Y entonces, mirando el bendito velador blanco, me invade un pensamiento un tanto complejo: soy Nené. Soy víctima de mi propia fantasía. Pienso, sin ningún sustento, que una relación que fue más breve que larga tenía en realidad un gran destino. Estoy preso de la belleza de un rostro y puedo decir, como decía Nené de Juan Carlos, “si Dios te hizo tan lindo es porque Él vio tu alma buena, y te premió”. Y todo, por supuesto, con la comodidad de la ilusión; si finalmente volviésemos a vernos el resultado, muy probablemente, sería distinto a la historia de amor que sólo ocurre en mi mente: yo sigo siendo yo y Julieta tenía dificultades para la intimidad parecidas a las mías. “El problema es que ella fue más Ale que Ale”, me dijo un amigo en aquel momento. Sus sentimientos más intensos también fueron suscitados por los vínculos más imposibles o más breves.
Mi esperanza es que en Boquitas la boludez en un momento se acaba; por eso, cuando se enferma, Nené cambia el testamento. Tiempo atrás había pedido las cartas que Juan Carlos le mandaba (las cartas que nosotros pudimos leer a lo largo del libro, y que son lo único que le queda de él) para tenerlas cerca durante el descanso eterno: “exigía que en el ataúd, entre la mortaja y su pecho, se colocara el fajo de cartas ya nombrado”. Pero cuando el final se acerca cambia lo de las cartas porque prefiere objetos más ligados a las cosas reales de su vida: “Pero dicho pedido debía ser cambiado, en lo que atañía a las cartas. Ahora su deseo era que en el ataúd le colocaran, dentro de un puño, otros objetos: un mechón de pelo de su única nieta, el pequeño reloj pulsera infantil que su segundo hijo había recibido como regalo de ella al tomar la primera comunión, y el anillo de compromiso de su esposo”. Es decir que, a golpes de sensatez, las cosas en algún momento se acomodan.
Otras veces miro el velador y el pensamiento es mucho más simple, y por eso este párrafo es mucho más breve: soy Juan Carlos y solo quiero pasar un rato con ella para tocar su surco y después poder rechazarla.
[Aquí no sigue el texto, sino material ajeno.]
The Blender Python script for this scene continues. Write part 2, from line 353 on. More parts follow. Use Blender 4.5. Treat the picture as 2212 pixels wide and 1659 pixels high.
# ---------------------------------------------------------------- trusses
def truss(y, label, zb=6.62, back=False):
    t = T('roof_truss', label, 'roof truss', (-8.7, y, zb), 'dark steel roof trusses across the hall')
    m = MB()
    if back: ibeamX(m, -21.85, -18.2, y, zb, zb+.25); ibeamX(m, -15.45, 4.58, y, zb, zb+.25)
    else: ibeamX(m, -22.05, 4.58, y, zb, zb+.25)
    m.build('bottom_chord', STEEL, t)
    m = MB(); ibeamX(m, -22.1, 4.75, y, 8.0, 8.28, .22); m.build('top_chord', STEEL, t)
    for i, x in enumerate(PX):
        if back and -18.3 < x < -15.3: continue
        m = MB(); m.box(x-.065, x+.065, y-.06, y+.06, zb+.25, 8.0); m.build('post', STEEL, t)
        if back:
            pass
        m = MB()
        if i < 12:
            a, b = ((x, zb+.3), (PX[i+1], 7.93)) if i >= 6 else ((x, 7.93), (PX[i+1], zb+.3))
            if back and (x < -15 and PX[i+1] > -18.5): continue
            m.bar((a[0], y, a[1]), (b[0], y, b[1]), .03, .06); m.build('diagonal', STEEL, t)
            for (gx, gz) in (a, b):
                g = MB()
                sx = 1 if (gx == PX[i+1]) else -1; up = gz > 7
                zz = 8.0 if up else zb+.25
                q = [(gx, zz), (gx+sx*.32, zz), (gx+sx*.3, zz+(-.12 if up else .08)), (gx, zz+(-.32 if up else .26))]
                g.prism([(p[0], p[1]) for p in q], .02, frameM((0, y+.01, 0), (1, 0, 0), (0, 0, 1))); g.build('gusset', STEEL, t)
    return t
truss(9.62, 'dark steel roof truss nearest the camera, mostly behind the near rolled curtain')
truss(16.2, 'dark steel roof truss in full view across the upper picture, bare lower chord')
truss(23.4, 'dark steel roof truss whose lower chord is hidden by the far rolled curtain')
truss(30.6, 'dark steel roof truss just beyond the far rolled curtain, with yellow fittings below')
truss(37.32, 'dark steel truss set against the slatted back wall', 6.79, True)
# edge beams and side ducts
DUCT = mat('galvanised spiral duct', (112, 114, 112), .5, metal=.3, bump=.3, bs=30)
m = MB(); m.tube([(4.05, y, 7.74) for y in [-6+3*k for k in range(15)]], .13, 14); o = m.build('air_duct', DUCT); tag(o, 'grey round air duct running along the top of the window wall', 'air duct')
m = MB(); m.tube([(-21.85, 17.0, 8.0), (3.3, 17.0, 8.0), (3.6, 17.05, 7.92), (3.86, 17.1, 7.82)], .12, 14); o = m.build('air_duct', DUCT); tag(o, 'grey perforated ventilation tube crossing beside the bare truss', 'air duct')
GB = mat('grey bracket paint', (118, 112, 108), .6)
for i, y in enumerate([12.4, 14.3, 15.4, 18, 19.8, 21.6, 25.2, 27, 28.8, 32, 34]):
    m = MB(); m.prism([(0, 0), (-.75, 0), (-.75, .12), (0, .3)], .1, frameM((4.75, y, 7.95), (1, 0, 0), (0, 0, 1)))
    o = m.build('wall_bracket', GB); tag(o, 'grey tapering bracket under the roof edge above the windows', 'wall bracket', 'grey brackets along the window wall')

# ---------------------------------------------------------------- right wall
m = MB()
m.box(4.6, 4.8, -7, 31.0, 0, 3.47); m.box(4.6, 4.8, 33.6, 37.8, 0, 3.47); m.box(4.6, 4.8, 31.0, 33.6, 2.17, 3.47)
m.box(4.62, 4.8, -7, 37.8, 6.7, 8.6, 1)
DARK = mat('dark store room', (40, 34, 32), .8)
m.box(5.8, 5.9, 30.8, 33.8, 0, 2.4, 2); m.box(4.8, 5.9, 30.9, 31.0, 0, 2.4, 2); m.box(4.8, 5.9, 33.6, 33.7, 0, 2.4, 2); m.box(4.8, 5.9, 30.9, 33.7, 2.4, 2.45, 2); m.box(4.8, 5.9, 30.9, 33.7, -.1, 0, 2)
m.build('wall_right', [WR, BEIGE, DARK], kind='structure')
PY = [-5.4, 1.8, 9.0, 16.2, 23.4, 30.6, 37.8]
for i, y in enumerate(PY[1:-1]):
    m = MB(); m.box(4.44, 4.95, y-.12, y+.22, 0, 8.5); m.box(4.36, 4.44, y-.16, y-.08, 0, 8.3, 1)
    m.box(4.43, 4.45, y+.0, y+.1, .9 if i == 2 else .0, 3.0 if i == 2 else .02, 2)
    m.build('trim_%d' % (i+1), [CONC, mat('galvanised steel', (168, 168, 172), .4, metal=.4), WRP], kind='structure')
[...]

La única diferencia es que Juan Carlos, que en su agenda escribía cosas como “Se ve que sos presiosa” o “Llega 20:15 tren de Bs. As. con pupilas de vacaciones. Dar vistaso.” nunca usaría una palabra como “surco”.
Me pregunto, igual, si no habrá otras opciones además de estas dos.
En cualquier caso, ese orbe de personajes inevitablemente limitado por las circunstancias (entre las décadas del treinta y del sesenta, entre Vallejos y Buenos Aires) forman un mito argentino en el que cada cual encontrará su lugar o sus lugares. Y no es como dice la canción. No merecés lo que soñás. Merecés lo que Puig dice que merecés.